● **Given task**: Can you output the material exactly as written, minus any pictures it holds?

● **Source material**:

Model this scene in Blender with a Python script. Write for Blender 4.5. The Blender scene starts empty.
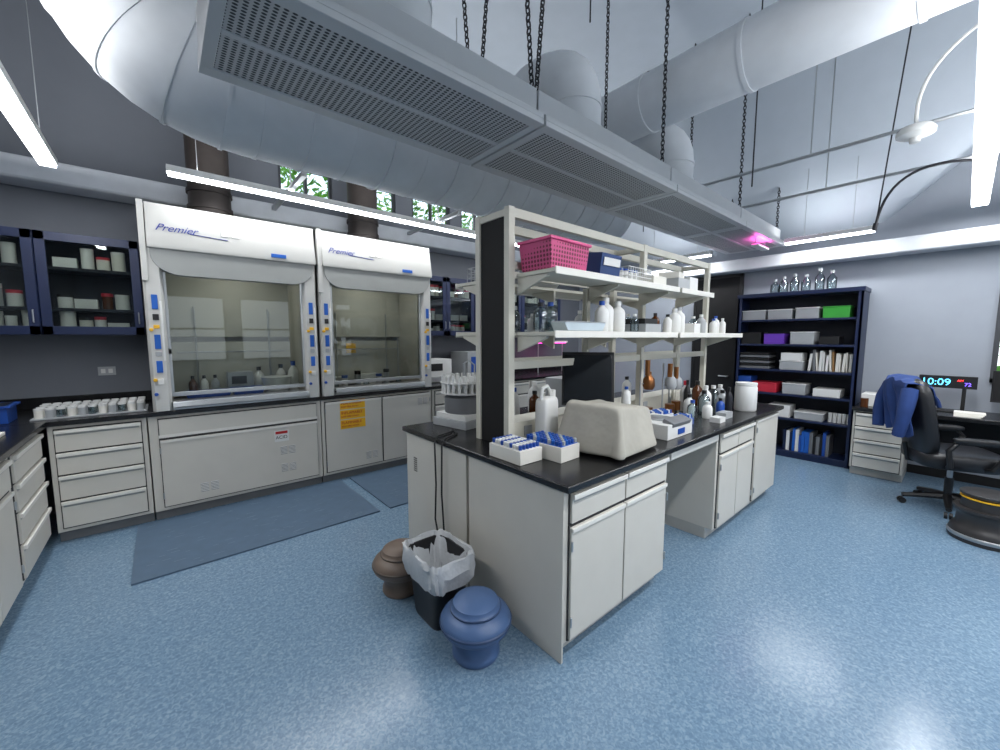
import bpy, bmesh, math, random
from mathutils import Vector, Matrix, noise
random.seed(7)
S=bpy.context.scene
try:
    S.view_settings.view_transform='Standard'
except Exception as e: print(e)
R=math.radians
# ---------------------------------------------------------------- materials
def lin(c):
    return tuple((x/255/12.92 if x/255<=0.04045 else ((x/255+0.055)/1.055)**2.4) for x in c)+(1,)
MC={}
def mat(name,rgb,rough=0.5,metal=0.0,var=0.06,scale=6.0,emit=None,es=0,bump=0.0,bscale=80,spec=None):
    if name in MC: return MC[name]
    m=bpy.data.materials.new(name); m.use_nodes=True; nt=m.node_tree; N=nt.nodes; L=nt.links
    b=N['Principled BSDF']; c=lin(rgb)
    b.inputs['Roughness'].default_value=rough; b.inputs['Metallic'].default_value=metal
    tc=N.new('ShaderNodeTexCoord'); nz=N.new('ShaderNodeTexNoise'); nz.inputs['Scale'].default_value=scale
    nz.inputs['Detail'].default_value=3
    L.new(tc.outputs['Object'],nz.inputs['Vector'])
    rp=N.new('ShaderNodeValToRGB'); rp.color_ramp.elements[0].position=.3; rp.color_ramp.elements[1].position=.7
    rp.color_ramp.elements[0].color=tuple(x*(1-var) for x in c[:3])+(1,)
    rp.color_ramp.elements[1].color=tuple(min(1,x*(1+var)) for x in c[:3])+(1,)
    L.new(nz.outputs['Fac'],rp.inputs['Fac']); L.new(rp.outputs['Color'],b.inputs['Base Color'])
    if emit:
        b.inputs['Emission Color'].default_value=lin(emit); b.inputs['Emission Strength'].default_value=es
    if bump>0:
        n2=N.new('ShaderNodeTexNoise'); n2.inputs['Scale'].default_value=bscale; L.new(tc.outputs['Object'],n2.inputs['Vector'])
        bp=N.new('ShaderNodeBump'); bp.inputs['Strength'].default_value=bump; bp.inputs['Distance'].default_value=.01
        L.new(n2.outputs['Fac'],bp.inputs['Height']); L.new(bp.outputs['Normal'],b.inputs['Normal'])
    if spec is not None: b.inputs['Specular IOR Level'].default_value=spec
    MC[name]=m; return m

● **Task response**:
Model this scene in Blender with a Python script. Write for Blender 4.5. The Blender scene starts empty.
import bpy, bmesh, math, random
from mathutils import Vector, Matrix, noise
random.seed(7)
S=bpy.context.scene
try:
    S.view_settings.view_transform='Standard'
except Exception as e: print(e)
R=math.radians
# ---------------------------------------------------------------- materials
def lin(c):
    return tuple((x/255/12.92 if x/255<=0.04045 else ((x/255+0.055)/1.055)**2.4) for x in c)+(1,)
MC={}
def mat(name,rgb,rough=0.5,metal=0.0,var=0.06,scale=6.0,emit=None,es=0,bump=0.0,bscale=80,spec=None):
    if name in MC: return MC[name]
    m=bpy.data.materials.new(name); m.use_nodes=True; nt=m.node_tree; N=nt.nodes; L=nt.links
    b=N['Principled BSDF']; c=lin(rgb)
    b.inputs['Roughness'].default_value=rough; b.inputs['Metallic'].default_value=metal
    tc=N.new('ShaderNodeTexCoord'); nz=N.new('ShaderNodeTexNoise'); nz.inputs['Scale'].default_value=scale
    nz.inputs['Detail'].default_value=3
    L.new(tc.outputs['Object'],nz.inputs['Vector'])
    rp=N.new('ShaderNodeValToRGB'); rp.color_ramp.elements[0].position=.3; rp.color_ramp.elements[1].position=.7
    rp.color_ramp.elements[0].color=tuple(x*(1-var) for x in c[:3])+(1,)
    rp.color_ramp.elements[1].color=tuple(min(1,x*(1+var)) for x in c[:3])+(1,)
    L.new(nz.outputs['Fac'],rp.inputs['Fac']); L.new(rp.outputs['Color'],b.inputs['Base Color'])
    if emit:
        b.inputs['Emission Color'].default_value=lin(emit); b.inputs['Emission Strength'].default_value=es
    if bump>0:
        n2=N.new('ShaderNodeTexNoise'); n2.inputs['Scale'].default_value=bscale; L.new(tc.outputs['Object'],n2.inputs['Vector'])
        bp=N.new('ShaderNodeBump'); bp.inputs['Strength'].default_value=bump; bp.inputs['Distance'].default_value=.01
        L.new(n2.outputs['Fac'],bp.inputs['Height']); L.new(bp.outputs['Normal'],b.inputs['Normal'])
    if spec is not None: b.inputs['Specular IOR Level'].default_value=spec
    MC[name]=m; return m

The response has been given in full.